Good steelheading also was reported from the Muskegon and Manistee rivers, where the early-week thaw and rising waters were expected to bring pushes of fresh fish up from Lake Michigan.

Tim Lehman of Grand Rapids says egg patterns worked well when he fished the Muskegon, although one of his friends did almost as well on nymphs, including a No. 14 green caddis and No. 12 black stonefly.

“What really was crucial was fishing the flies under a float,” he said. “One of the guys who fishes with us is a real hardhead who insists on fishing a traditional floating fly line without a float. The rest of us would get four or five strikes in the time he got one. I think the problem was that fish were taking his fly and spitting it out without him even knowing he had a hit.”

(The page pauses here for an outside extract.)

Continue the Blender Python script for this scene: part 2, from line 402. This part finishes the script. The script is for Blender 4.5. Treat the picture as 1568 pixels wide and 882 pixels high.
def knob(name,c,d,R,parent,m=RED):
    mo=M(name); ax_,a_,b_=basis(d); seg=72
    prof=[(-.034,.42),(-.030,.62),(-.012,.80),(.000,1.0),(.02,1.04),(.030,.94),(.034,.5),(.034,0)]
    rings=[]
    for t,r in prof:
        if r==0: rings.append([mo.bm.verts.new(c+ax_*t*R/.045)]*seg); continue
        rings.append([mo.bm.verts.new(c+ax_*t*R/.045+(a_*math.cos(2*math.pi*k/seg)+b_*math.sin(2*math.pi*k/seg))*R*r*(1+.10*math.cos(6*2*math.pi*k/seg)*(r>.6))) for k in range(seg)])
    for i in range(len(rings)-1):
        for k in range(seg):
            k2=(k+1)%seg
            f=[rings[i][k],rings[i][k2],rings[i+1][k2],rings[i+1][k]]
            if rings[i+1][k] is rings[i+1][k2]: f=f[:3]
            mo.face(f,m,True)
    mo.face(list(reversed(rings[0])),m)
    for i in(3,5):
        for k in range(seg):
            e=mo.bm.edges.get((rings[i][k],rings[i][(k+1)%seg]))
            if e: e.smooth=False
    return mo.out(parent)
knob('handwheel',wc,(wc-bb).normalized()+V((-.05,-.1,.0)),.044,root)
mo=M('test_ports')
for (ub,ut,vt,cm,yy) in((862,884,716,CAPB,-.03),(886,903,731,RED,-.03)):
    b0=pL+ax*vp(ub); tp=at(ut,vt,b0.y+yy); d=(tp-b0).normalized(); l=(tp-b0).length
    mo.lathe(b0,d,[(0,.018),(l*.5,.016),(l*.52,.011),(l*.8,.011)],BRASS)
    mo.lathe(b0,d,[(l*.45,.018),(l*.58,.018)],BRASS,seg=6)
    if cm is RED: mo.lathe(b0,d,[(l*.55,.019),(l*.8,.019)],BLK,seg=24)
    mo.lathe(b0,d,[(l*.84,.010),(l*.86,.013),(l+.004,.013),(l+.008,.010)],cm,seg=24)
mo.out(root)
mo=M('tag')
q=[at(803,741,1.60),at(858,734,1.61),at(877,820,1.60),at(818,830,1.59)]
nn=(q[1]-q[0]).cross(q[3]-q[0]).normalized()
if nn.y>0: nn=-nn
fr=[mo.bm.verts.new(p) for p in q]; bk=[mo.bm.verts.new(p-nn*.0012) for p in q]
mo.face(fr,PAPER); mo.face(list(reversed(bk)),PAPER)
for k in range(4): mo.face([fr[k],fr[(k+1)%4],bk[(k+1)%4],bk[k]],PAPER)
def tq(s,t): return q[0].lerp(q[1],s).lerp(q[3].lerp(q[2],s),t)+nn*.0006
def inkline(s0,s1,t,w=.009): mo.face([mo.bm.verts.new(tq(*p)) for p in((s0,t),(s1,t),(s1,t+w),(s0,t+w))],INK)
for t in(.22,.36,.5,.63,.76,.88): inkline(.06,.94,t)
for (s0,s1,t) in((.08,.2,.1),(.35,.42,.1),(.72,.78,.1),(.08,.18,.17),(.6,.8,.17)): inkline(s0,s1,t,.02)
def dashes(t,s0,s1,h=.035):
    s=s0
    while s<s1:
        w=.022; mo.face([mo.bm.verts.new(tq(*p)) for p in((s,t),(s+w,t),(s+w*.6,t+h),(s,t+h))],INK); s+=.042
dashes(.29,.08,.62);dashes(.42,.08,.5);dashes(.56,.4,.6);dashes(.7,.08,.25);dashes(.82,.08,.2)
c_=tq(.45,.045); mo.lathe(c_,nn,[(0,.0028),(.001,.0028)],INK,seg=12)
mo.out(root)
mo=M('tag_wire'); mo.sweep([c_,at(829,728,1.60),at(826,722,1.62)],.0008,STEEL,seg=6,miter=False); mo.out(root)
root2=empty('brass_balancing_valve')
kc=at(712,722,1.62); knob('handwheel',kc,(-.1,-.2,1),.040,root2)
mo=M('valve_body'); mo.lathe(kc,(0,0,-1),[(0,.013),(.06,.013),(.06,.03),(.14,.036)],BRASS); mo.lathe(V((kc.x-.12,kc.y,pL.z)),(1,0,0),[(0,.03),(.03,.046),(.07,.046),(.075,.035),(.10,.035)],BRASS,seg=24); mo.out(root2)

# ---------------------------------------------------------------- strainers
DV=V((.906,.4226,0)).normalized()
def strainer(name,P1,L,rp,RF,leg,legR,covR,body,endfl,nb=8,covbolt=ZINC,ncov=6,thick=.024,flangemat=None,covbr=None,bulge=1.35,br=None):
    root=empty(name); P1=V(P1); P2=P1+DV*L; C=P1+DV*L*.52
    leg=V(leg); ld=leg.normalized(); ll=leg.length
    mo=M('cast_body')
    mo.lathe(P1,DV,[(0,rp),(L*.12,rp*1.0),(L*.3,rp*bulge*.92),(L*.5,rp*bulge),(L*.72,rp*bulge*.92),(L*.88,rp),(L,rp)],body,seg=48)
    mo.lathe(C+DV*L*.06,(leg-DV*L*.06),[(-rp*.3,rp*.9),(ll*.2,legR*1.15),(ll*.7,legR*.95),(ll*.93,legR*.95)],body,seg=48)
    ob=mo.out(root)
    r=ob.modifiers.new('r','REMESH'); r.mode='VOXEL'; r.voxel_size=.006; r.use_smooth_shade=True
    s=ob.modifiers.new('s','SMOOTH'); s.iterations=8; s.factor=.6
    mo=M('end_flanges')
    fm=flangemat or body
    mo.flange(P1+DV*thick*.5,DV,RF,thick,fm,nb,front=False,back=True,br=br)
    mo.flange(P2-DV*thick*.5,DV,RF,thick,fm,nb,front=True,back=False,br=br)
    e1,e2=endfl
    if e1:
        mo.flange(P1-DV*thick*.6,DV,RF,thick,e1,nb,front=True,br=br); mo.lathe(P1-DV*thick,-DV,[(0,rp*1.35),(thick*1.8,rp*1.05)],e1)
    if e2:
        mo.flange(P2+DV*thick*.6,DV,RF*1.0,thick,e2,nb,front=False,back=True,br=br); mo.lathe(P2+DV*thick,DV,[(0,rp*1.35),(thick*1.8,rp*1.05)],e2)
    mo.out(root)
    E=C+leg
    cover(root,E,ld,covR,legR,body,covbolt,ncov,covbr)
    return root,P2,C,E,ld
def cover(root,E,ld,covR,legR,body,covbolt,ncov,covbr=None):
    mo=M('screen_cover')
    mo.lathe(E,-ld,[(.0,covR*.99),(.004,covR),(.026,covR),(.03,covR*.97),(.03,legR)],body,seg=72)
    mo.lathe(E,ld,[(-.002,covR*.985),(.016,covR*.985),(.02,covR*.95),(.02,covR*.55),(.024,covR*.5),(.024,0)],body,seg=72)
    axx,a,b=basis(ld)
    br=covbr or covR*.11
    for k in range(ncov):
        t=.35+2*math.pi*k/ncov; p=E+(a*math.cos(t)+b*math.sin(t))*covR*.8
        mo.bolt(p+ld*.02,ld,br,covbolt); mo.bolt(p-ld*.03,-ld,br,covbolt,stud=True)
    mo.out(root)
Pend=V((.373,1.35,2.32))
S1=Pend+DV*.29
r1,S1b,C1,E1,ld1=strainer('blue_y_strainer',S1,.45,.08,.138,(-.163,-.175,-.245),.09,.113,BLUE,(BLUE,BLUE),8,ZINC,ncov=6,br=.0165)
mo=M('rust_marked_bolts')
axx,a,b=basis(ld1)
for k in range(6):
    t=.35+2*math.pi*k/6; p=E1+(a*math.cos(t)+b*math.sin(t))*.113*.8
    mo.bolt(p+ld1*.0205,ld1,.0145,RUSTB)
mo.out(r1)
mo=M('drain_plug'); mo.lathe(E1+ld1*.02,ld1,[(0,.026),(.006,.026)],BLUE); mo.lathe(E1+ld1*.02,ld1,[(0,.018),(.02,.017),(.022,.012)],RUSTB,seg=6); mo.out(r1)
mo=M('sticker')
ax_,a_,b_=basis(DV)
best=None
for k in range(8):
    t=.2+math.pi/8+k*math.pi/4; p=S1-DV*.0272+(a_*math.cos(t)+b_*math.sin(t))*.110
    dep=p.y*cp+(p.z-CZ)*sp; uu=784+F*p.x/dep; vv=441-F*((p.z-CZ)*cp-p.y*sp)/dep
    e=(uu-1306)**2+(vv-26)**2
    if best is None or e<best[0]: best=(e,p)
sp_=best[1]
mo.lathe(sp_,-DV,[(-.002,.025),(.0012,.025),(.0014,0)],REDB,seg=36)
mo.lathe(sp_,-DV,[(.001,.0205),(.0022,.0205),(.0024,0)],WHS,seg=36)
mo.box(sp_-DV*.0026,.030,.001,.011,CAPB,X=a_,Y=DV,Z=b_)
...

“I fished a floating fly line with a strike indicator on the leader, and another buddy used one of those Canadian-style float reels with a 12-foot rod. Both of those systems worked really well because you could see the take. But the float reel was more effective because he could get the really long, drag-free floats,” Lehman says.

It’s about the same distance from my home to the Lake Michigan streams or the St. Marys, but I prefer to fish the latter because of the incredible mixed bag it offers even in winter. Though steelhead predominate, there is an excellent chance of taking a coho or Atlantic salmon through February, and Giuliani says that in recent years he has caught chinooks in March and April.